Nato a Vercelli nel 1909, Alessandro Galante Garrone è stato magistrato e storico, oltre che un protagonista della Resistenza e un nume tutelare delle battaglie ideali dell'antifascismo. Per se stesso aveva coniato la definizione di ''mite giacobino'', come recita peraltro il titolo della sua autobiografia apparsa nel 1994.
Nel 1927, quando era studente della Facoltà di Giurisprudenza, prese parte alle manifestazioni degli universitari torinesi contro i fascisti persecutori del professor Francesco Ruffini. Più avanti, vinto brillantemente il concorso per entrare in magistratura, si avvicinò al movimento di ''Giustizia e Libertà'' e nel 1942 fu tra i fondatori del Partito d'Azione a Torino.
Dopo l'8 settembre 1943, sfollato con la famiglia a Coassolo Torinese, entrò in contatto con le prime formazioni partigiane della Valle di Lanzo. Nel dicembre dello stesso anno divenne ispettore delle formazioni G.L. del Piemonte e tenne in particolare i contatti con le divisioni del Cuneese. Membro del Cln piemontese nella primavera del 1945, dopo la liberazione di Torino fece parte della Giunta regionale di governo e della Giunta consultiva durante l'amministrazione degli Alleati.
Da allora era sempre rimasto fedele al filone della democrazia radicale, un'idea da lui sempre sostenuta con l'intensa attività pubblicistica su "La Stampa", "Il Ponte", "L'Astrolabio", "L'Espresso", nonché con i lavori più ponderosi come quelli sui radicali italiani dal 1849 al 1925 e su Felice Cavallotti.

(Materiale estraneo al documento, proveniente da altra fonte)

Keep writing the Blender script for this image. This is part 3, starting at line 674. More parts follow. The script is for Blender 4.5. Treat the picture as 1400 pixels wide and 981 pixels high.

Garrone ha accompagnato sempre gli studi giuridici a quelli storici, tanto che questi ultimi finirono per assumere la preminenza e per indurlo a chiedere nel 1963 il collocamento a riposo dalla magistratura (era consigliere di Corte d'Appello a Torino) per potersi dedicare completamente - era già libero docente di Storia moderna all'Università di Torino - all'insegnamento. Ha insegnato storia moderna, storia contemporanea e storia del Risorgimento negli atenei di Torino e Cagliari ed è autore di importanti pubblicazioni sulla Rivoluzione francese, sulla storiografia rivoluzionaria e sul Risorgimento italiano.
Nel 1984 aveva pubblicato il volume "I miei maggiori" dove aveva ricordato i maestri di libertà della sua generazione, da Omodeo a Calamandrei, da Einaudi a Salvemini, tutti personaggi da cui Galante Garrone aveva derivato un insegnamento di vita e di pensiero, una "passione di libertà - come lui stesso diceva - sempre illuminata dalla ragione".
Nel dicembre 1993 era stato tra i fondatori, insieme ad Aldo Garosci, Franco Venturi, Arialdo Banfi, Giorgio Parri e Aldo Visalberghi, dell'associazione "Movimento d'Azione giustizia e libertà". Una denominazione esplicita visto che i promotori del movimento erano partigiani della formazione "Giustizia e libertà" e militanti del "Partito d'Azione". E proprio a quelle posizioni politico-culturali questa associazione, come lo stesso Alessandro Galante Garrone, intendeva riallacciarsi per farle uscire dall'emarginazione voluta dal regime partitocratico e per riaffermare e trasmettere il pensiero di Gaetano Salvemini, la critica liberale di Piero Gobetti e il socialismo liberale di Carlo Rosselli.
Tra i suoi scritti principali: "Buonarroti e Babeuf" (1948); "Filippo Buonarroti e i rivoluzionari dell'Ottocento" (1951); Gilbert Romme, Storia di un rivoluzionario" (1959); "I radicali in Italia, 1849-1925"(1973); "Felice Cavallotti (1976); "I miei maggiori"(1984); "Zanotti Bianco e Salvemini" (1984); Padri e figli" (1986); "Calamandrei" (1987); "Amalek,il dovere della memoria" (1990); "Il mite giacobino" (1994); "L'Italia corrotta (1895-1996); Cento anni di malcostume politico (1996).
E' morto a Torino il 30 ottobre del 2003.